Le fait est qu’aujourd’hui le trottoir appartient à tout le monde, excepté à celui qui en est le possesseur naturel, c’est-à-dire le piéton ; les marchands de fruits l’encombrent de leurs paniers, les marchands de porcelaine l’envahissent à demi par la plus ingénieuse des spéculations : vous ne pouvez passer près d’eux sans casser quelques flacons, quelques tasses ou quelques verres, et vous êtes forcé de payer ce que vous avez cassé ; c’est une manière de vendre qui en vaut bien une autre. Le chaland malgré lui est une des belles inventions de notre époque. Les commissionnaires ont une manière assez adroite d’attirer votre attention. Ils dorment sur le trottoir, les bras étendus, de sorte qu’on ne peut passer sans les heurter et sans tomber dans le ruisseau ; on est si couvert de boue qu’on n’ose plus se montrer : alors ils vont vous chercher un fiacre. Les obstacles terrestres ne sont pas les seuls qui poursuivent le piéton ; il y a encore la pluie des tapis : de neuf heures à midi, la poussière des maisons tombe sur vous de chaque fenêtre. Heureux encore lorsque la poussière tombe seule ! une de nos amies a reçu l’autre jour une paire de ciseaux sur son chapeau.
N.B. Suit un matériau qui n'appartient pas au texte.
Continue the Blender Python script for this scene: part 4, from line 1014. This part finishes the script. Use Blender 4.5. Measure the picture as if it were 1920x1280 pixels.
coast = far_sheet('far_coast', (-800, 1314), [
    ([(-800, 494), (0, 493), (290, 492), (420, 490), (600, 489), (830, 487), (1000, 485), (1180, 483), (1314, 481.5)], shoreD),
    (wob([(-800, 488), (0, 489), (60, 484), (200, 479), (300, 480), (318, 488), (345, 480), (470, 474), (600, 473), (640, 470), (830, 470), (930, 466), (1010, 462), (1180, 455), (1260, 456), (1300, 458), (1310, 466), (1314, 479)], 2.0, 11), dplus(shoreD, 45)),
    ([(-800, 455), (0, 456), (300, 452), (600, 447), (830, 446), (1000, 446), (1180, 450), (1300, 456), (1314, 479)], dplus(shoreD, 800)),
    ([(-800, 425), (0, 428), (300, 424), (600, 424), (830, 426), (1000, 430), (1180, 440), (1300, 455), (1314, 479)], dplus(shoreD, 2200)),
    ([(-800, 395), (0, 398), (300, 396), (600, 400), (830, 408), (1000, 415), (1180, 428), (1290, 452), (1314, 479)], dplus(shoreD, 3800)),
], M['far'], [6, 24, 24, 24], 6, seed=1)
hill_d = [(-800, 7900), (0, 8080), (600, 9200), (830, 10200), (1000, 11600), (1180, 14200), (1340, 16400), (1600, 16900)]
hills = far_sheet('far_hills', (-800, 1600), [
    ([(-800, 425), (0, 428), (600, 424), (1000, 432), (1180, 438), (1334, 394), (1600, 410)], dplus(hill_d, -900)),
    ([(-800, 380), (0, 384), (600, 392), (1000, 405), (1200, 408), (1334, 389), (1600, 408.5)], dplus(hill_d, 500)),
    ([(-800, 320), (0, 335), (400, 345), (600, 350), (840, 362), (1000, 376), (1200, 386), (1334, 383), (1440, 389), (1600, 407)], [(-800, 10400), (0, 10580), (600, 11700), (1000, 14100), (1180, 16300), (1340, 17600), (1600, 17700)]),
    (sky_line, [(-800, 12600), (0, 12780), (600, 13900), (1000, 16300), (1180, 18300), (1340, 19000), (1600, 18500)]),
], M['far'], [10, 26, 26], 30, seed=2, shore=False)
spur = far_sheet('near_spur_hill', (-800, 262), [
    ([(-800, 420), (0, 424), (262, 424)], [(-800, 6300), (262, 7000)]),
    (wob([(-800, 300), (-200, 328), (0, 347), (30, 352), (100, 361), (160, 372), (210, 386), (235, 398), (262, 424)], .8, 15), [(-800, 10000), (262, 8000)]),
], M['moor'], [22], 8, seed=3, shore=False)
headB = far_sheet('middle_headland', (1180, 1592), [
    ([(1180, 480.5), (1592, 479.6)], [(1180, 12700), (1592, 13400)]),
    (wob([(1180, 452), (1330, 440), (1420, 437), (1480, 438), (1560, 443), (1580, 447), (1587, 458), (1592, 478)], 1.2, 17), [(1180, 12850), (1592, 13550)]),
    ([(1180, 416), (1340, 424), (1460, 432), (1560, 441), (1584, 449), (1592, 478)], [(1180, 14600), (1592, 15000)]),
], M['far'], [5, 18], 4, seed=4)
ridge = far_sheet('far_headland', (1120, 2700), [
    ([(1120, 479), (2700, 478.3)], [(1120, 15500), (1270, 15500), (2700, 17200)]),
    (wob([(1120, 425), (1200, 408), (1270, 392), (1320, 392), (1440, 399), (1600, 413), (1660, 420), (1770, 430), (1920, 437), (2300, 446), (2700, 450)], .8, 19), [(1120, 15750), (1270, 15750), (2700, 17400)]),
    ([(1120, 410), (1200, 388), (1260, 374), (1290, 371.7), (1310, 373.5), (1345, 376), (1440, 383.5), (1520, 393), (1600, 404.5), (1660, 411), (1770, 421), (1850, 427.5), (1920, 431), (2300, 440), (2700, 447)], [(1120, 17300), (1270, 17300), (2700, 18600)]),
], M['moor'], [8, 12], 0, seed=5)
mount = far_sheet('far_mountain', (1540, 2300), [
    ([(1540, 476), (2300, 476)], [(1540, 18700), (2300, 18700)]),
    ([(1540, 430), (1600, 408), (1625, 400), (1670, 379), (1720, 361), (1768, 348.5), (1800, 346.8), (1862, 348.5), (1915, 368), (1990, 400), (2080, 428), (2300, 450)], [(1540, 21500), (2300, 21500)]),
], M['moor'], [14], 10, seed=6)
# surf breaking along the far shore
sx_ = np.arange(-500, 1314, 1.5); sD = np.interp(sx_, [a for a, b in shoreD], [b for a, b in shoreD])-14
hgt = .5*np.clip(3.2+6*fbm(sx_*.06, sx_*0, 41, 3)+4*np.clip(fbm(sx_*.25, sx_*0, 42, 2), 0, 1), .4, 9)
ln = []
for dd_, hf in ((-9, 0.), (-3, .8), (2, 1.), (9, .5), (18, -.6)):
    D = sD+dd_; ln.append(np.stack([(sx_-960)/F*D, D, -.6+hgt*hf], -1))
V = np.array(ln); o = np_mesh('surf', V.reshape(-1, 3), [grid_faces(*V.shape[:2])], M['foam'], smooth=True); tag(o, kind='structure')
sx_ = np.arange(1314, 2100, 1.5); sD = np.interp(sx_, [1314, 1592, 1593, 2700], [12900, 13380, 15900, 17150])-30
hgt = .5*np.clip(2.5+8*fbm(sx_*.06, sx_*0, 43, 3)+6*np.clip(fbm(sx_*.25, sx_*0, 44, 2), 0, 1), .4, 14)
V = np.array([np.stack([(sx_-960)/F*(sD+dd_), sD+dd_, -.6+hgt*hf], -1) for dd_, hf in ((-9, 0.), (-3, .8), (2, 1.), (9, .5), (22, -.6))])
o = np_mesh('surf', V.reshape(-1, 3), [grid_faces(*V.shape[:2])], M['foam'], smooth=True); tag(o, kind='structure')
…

C’étaient de fort jolis petits ciseaux anglais, que l’on cherche probablement dans tous les coins de la demeure, sans se douter que, détachés par une secousse des franges du tapis, ils sont venus se planter dans un magnifique chapeau de paille d’Italie.

Ne pourrait-on pas faire secouer ses tapis dans la cour ? Pourquoi faut-il que le piéton soit victime de tous les soins du ménage ? pourquoi donc semez-vous sa route des débris de votre festin ? pourquoi lui jetez-vous ainsi vos restes ? pourquoi lui faut-il marcher sur les côtes de vos melons, sur les écailles de vos huîtres, sur votre salade méprisée ? Que lui importe ce récit, ce menu vivant de votre repas ? Laissez-lui l’espace, c’est tout ce qu’il vous demande ; la rue est son empire, il y doit vivre en liberté. La rue est un chemin, ce n’est pas un asile ; la rue appartient à ceux qui y passent, et non pas à ceux qui l’habitent.